Sunday, 2 October 2011

6. Presentation is Everything

Hello potters and friends,
It's the 2nd October and, incredibly, the weather remains hot, hot, hot, here in the middle of England. This made quite hard work of the lifting, carrying, pushing, stretching and all that setting up an exhibition entails.
This weekend was the opening of our first show to kick off the 'winter' season and this took place in Holy Trinity Church at the north end of town. Good thick church walls make for a lovely cool atmosphere and the setting-up committee was very grateful for that.

I called on Alan to help me put up the banner. It took three attempts to get it to this cock-eyed angle but I think it will do the job.

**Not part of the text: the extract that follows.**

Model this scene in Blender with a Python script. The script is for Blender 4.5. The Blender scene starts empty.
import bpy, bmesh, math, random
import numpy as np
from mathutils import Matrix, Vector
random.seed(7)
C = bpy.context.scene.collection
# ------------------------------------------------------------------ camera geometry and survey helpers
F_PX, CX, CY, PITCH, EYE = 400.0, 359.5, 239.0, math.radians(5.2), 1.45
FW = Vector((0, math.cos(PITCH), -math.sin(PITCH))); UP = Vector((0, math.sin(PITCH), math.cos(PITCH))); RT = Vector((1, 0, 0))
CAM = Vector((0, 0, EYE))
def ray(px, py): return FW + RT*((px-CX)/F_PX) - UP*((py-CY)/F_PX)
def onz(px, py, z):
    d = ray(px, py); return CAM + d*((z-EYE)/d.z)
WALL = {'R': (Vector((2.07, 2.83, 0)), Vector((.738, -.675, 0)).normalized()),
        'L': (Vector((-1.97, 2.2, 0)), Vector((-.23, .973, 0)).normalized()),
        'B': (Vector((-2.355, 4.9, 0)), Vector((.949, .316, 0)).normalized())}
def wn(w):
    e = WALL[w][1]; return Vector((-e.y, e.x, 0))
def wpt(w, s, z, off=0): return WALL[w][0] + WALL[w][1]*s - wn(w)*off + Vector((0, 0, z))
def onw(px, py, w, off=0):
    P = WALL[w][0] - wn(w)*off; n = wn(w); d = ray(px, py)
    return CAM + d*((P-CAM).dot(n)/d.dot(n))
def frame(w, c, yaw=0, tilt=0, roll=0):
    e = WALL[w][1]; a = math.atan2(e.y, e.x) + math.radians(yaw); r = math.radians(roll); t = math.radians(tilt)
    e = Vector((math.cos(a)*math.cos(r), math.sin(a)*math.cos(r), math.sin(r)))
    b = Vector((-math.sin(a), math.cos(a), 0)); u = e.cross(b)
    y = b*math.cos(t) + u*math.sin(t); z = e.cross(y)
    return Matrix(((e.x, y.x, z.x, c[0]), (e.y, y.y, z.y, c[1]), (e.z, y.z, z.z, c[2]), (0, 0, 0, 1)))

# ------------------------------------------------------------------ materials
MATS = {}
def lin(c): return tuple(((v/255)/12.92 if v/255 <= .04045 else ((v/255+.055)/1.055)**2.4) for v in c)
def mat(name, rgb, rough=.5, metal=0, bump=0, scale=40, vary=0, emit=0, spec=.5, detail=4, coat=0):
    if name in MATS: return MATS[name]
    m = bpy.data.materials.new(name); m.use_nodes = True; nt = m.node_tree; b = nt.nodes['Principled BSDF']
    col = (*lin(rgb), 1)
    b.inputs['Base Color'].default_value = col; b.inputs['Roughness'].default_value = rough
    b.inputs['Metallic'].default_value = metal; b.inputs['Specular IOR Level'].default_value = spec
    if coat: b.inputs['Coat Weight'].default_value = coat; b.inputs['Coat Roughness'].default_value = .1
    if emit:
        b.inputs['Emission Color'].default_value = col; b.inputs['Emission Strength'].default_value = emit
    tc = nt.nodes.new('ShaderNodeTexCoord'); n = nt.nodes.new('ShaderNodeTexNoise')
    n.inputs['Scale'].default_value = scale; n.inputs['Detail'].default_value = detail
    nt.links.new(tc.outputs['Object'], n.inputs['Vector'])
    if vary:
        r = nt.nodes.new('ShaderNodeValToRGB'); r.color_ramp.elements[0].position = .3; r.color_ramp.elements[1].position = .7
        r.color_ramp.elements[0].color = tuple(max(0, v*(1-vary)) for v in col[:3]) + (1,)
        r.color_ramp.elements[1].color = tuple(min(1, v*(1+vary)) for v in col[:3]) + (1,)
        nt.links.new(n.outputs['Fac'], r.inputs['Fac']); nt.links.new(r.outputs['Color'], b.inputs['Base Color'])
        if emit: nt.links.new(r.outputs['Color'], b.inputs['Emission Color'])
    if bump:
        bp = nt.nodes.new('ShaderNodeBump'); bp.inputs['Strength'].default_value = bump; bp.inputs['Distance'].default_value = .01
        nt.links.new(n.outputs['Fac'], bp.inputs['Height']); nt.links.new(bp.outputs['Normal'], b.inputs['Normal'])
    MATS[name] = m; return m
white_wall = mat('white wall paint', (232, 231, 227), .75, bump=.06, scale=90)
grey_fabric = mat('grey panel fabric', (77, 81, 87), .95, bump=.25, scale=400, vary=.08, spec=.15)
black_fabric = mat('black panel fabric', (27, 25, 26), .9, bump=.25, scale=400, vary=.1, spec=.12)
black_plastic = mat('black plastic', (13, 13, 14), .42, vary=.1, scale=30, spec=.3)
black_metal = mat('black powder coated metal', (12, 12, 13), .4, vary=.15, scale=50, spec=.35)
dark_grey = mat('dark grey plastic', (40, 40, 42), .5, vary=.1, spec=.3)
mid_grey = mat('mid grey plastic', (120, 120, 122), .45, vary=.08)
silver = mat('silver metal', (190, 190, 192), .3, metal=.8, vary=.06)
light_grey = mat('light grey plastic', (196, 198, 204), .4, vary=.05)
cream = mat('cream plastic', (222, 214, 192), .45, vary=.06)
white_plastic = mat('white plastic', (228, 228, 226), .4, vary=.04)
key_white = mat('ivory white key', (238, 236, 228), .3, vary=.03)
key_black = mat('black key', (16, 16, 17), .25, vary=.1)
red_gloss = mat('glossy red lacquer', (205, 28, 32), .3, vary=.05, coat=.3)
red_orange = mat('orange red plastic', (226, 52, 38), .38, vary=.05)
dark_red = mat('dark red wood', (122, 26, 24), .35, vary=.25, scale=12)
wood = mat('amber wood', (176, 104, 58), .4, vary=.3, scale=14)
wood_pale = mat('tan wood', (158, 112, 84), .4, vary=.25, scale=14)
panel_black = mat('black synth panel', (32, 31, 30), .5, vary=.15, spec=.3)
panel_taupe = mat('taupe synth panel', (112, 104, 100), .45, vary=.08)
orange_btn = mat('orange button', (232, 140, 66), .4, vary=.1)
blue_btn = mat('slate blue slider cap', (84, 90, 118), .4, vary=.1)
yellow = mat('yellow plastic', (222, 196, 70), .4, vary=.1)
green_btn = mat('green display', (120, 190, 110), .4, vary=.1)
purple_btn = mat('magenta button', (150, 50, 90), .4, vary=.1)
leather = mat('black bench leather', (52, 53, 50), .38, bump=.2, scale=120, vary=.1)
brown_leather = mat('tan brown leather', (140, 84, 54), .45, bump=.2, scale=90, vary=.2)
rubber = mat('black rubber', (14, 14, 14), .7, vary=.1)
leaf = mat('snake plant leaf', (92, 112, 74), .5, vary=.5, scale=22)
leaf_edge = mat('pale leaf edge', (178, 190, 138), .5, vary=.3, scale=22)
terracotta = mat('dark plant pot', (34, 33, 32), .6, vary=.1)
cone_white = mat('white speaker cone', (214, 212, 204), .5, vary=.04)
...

The exhibition is put on by The Association of Midland Artists. (AMA) and I discovered that I was to be the only potter exhibiting amongst the many painters. 

Work in progress

My cabinet, filled and lit.

So this is how my week panned out.
Firstly, I got together my most recent work and bearing in mind that I only have 4 small shelves I wanted a complimentary colour scheme. However, as most of my work is glazed green and white I decided to go for green and white. But I did splash out on some dried, yellow flowers to attract attention to the  centrepiece table vases.
Now, I wouldn't call myself finicky or even a pernickety type of person, but I do like smart-looking labels that stand nicely by each piece. No-one will ever remember your labels, nor will they compliment them but they will be remembered if they appear a bit tatty and dashed-off. It could indicate to the customer a lack of care and they possibly may apply that to your work. And that could be far from the truth. 
A friend once said to me as she carefully laid a table for a dinner party 'Presentation is everything.' So I gave the cabinet a good clean and washed all the pots.
My last job, and, yes ok, you could call me pernickety over this, is checking each pot to make sure that no lumps of batt wash are stuck to their bottoms. Nor do I like to feel a rough bottom that grogged or speckled stoneware clay can have. I don't want my buyers to hate the pot they've bought because it has scratched their polished wood furniture. 
So I use a coarse diamond file designed to sharpen garden tools, and this fits the bill exactly. Bought from Amazon, not expensive and it will even remove glaze from unwanted areas. It works best when wet and accompanied by a couple of minutes of elbow grease. 
But before signing out of this post I thought I'd show a new departure for me that came out of the last firing but wasn't right to be displayed in the cabinet. 

These are my flowers - for garden or home

Hand-painted inside and out. Took ages but very satisfying.